» Task goal
Quote the whole listing word for word. Do not include the pictures.

» Information supplied
○ ○ ○ ○ ○

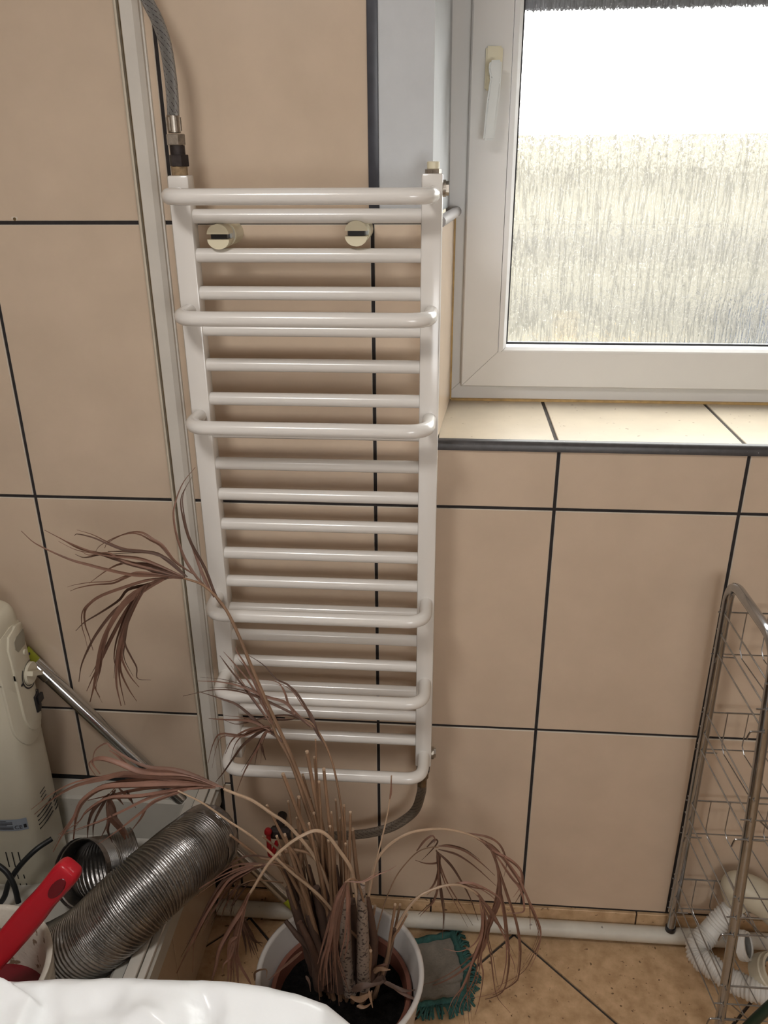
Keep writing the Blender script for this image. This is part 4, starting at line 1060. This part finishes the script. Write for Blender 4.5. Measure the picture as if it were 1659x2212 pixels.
# right hand fronds
c6, k6 = (800, 1700), .27728
frond([(-60, 1100, -.32), (-20, 880, -.30), (30, 630, -.28), (90, 510, -.27), (200, 410, -.26), (330, 350, -.25), (480, 328, -.24), (600, 330, -.235), (720, 355, -.23), (830, 395, -.225), (930, 460, -.22), (1040, 540, -.215)],
      [[(720, 355), (900, 385), (990, 430), (1040, 500), (1060, 600), (1040, 700)],
       ([(850, 400), (960, 500), (1090, 570), (1170, 650), (1190, 760), (1170, 830), (1130, 900)], 1.2),
       [(900, 440), (1000, 560), (1110, 720), (1190, 790), (1250, 920), (1310, 1080), (1325, 1180), (1260, 1330), (1180, 1450), (980, 1560)],
       ([(930, 470), (990, 620), (1010, 800), (1050, 1000), (1080, 1300), (1070, 1450), (1040, 1580), (950, 1640), (790, 1670)], 1.2),
       [(960, 500), (1020, 700), (1080, 880), (1140, 1060), (1170, 1250), (1160, 1440), (1130, 1520), (1000, 1600), (860, 1660)],
       [(980, 530), (1080, 680), (1170, 800), (1200, 950), (1160, 980), (1060, 985)],
       [(960, 520), (1000, 700), (970, 900), (920, 1050), (880, 1150), (830, 1290), (740, 1340)],
       ([(980, 560), (1010, 740), (1000, 900), (930, 1060), (900, 1200), (850, 1300), (700, 1440), (560, 1520), (440, 1560)], 2.0),
       [(1040, 540), (1140, 700), (1200, 820), (1240, 920), (1245, 1110)],
       [(1040, 540), (1150, 700), (1220, 850), (1290, 1000), (1330, 1130), (1300, 1290), (1240, 1420)],
       ([(800, 380), (920, 450), (1040, 560), (1130, 690), (1190, 790)], 1.4),
       [(860, 410), (960, 470), (1060, 580), (1100, 640), (1180, 720)]],
      c6, k6, -.225, -.20, ('leaf2', 'leaf', 'leaf'), 'stempale', r0=.0034, r1=.0018, wpx=.0066)
frond([(40, 1480, -.34), (120, 1370, -.33), (180, 1160, -.32), (270, 980, -.31), (370, 860, -.30), (480, 800, -.29), (600, 765, -.285), (700, 765, -.28), (800, 810, -.275), (850, 860, -.27)],
      [[(690, 750), (800, 780), (900, 800), (1000, 870)],
       [(640, 755), (760, 745), (870, 780), (990, 850), (1020, 900)],
       [(850, 850), (940, 960), (1000, 1080), (1050, 1180), (1070, 1260), (1120, 1380), (1130, 1490)],
       [(850, 860), (880, 980), (880, 1150), (860, 1350), (880, 1440), (870, 1560), (840, 1700), (790, 1847)],
       [(860, 870), (960, 1000), (910, 1150), (940, 1320), (960, 1500), (990, 1640), (1090, 1760)],
       ([(870, 900), (930, 1060), (860, 1250), (760, 1450), (700, 1600), (610, 1847)], 1.2),
       [(870, 920), (900, 1100), (820, 1280), (760, 1500), (760, 1700), (770, 1847)],
       [(880, 950), (870, 1150), (800, 1350), (720, 1550), (640, 1660), (600, 1770)],
       [(850, 870), (870, 1060), (820, 1210), (700, 1280), (570, 1260)],
       [(870, 900), (900, 1060), (850, 1300), (810, 1500), (700, 1700), (700, 1847)],
       ([(740, 770), (840, 840), (920, 960), (980, 1060), (1060, 1130)], 1.2)],
      c6, k6, -.275, -.25, ('leaf2', 'leaf', 'leaf'), 'stempale', r0=.0034, r1=.002, wpx=.0058)
frond([(40, 1180, -.30), (70, 1050, -.27), (120, 880, -.24), (200, 700, -.22), (300, 570, -.205), (380, 500, -.20), (470, 470, -.195), (530, 470, -.19)],
      [[(360, 500), (420, 420), (480, 380), (505, 410), (495, 440)],
       [(440, 470), (500, 410), (525, 430), (480, 490), (400, 570)],
       [(510, 490), (540, 540), (520, 590), (430, 595), (350, 570)],
       [(530, 460), (620, 460), (740, 500), (860, 590), (970, 690)],
       [(530, 485), (660, 520), (760, 580), (860, 660), (980, 770)],
       ([(520, 500), (530, 560), (520, 680), (480, 780), (380, 860)], 1.6),
       ([(520, 510), (530, 560), (540, 720), (555, 860), (570, 1000), (560, 1180)], 1.4),
       [(525, 510), (530, 740), (500, 880), (440, 950), (385, 1010)],
       [(510, 495), (620, 600), (700, 720), (780, 870), (840, 1040)],
       [(525, 520), (540, 600), (600, 750), (680, 880), (800, 1080)]],
      c6, k6, -.19, -.16, ('leaf', 'leaf3'), 'stem', r0=.0014, r1=.0010, wpx=.0062)
frond([(1120, 1080, -.33), (1160, 900, -.32), (1230, 620, -.30), (1265, 430, -.29), (1280, 250, -.28)], [[(1265, 430), (1280, 330), (1275, 250)]], c5, k5, -.29, -.28, ('leaf2',), 'stempale', r0=.0017, r1=.0012, wpx=.005)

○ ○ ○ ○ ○

» Result of the exercise
Keep writing the Blender script for this image. This is part 4, starting at line 1060. This part finishes the script. Write for Blender 4.5. Measure the picture as if it were 1659x2212 pixels.
# right hand fronds
c6, k6 = (800, 1700), .27728
frond([(-60, 1100, -.32), (-20, 880, -.30), (30, 630, -.28), (90, 510, -.27), (200, 410, -.26), (330, 350, -.25), (480, 328, -.24), (600, 330, -.235), (720, 355, -.23), (830, 395, -.225), (930, 460, -.22), (1040, 540, -.215)],
      [[(720, 355), (900, 385), (990, 430), (1040, 500), (1060, 600), (1040, 700)],
       ([(850, 400), (960, 500), (1090, 570), (1170, 650), (1190, 760), (1170, 830), (1130, 900)], 1.2),
       [(900, 440), (1000, 560), (1110, 720), (1190, 790), (1250, 920), (1310, 1080), (1325, 1180), (1260, 1330), (1180, 1450), (980, 1560)],
       ([(930, 470), (990, 620), (1010, 800), (1050, 1000), (1080, 1300), (1070, 1450), (1040, 1580), (950, 1640), (790, 1670)], 1.2),
       [(960, 500), (1020, 700), (1080, 880), (1140, 1060), (1170, 1250), (1160, 1440), (1130, 1520), (1000, 1600), (860, 1660)],
       [(980, 530), (1080, 680), (1170, 800), (1200, 950), (1160, 980), (1060, 985)],
       [(960, 520), (1000, 700), (970, 900), (920, 1050), (880, 1150), (830, 1290), (740, 1340)],
       ([(980, 560), (1010, 740), (1000, 900), (930, 1060), (900, 1200), (850, 1300), (700, 1440), (560, 1520), (440, 1560)], 2.0),
       [(1040, 540), (1140, 700), (1200, 820), (1240, 920), (1245, 1110)],
       [(1040, 540), (1150, 700), (1220, 850), (1290, 1000), (1330, 1130), (1300, 1290), (1240, 1420)],
       ([(800, 380), (920, 450), (1040, 560), (1130, 690), (1190, 790)], 1.4),
       [(860, 410), (960, 470), (1060, 580), (1100, 640), (1180, 720)]],
      c6, k6, -.225, -.20, ('leaf2', 'leaf', 'leaf'), 'stempale', r0=.0034, r1=.0018, wpx=.0066)
frond([(40, 1480, -.34), (120, 1370, -.33), (180, 1160, -.32), (270, 980, -.31), (370, 860, -.30), (480, 800, -.29), (600, 765, -.285), (700, 765, -.28), (800, 810, -.275), (850, 860, -.27)],
      [[(690, 750), (800, 780), (900, 800), (1000, 870)],
       [(640, 755), (760, 745), (870, 780), (990, 850), (1020, 900)],
       [(850, 850), (940, 960), (1000, 1080), (1050, 1180), (1070, 1260), (1120, 1380), (1130, 1490)],
       [(850, 860), (880, 980), (880, 1150), (860, 1350), (880, 1440), (870, 1560), (840, 1700), (790, 1847)],
       [(860, 870), (960, 1000), (910, 1150), (940, 1320), (960, 1500), (990, 1640), (1090, 1760)],
       ([(870, 900), (930, 1060), (860, 1250), (760, 1450), (700, 1600), (610, 1847)], 1.2),
       [(870, 920), (900, 1100), (820, 1280), (760, 1500), (760, 1700), (770, 1847)],
       [(880, 950), (870, 1150), (800, 1350), (720, 1550), (640, 1660), (600, 1770)],
       [(850, 870), (870, 1060), (820, 1210), (700, 1280), (570, 1260)],
       [(870, 900), (900, 1060), (850, 1300), (810, 1500), (700, 1700), (700, 1847)],
       ([(740, 770), (840, 840), (920, 960), (980, 1060), (1060, 1130)], 1.2)],
      c6, k6, -.275, -.25, ('leaf2', 'leaf', 'leaf'), 'stempale', r0=.0034, r1=.002, wpx=.0058)
frond([(40, 1180, -.30), (70, 1050, -.27), (120, 880, -.24), (200, 700, -.22), (300, 570, -.205), (380, 500, -.20), (470, 470, -.195), (530, 470, -.19)],
      [[(360, 500), (420, 420), (480, 380), (505, 410), (495, 440)],
       [(440, 470), (500, 410), (525, 430), (480, 490), (400, 570)],
       [(510, 490), (540, 540), (520, 590), (430, 595), (350, 570)],
       [(530, 460), (620, 460), (740, 500), (860, 590), (970, 690)],
       [(530, 485), (660, 520), (760, 580), (860, 660), (980, 770)],
       ([(520, 500), (530, 560), (520, 680), (480, 780), (380, 860)], 1.6),
       ([(520, 510), (530, 560), (540, 720), (555, 860), (570, 1000), (560, 1180)], 1.4),
       [(525, 510), (530, 740), (500, 880), (440, 950), (385, 1010)],
       [(510, 495), (620, 600), (700, 720), (780, 870), (840, 1040)],
       [(525, 520), (540, 600), (600, 750), (680, 880), (800, 1080)]],
      c6, k6, -.19, -.16, ('leaf', 'leaf3'), 'stem', r0=.0014, r1=.0010, wpx=.0062)
frond([(1120, 1080, -.33), (1160, 900, -.32), (1230, 620, -.30), (1265, 430, -.29), (1280, 250, -.28)], [[(1265, 430), (1280, 330), (1275, 250)]], c5, k5, -.29, -.28, ('leaf2',), 'stempale', r0=.0017, r1=.0012, wpx=.005)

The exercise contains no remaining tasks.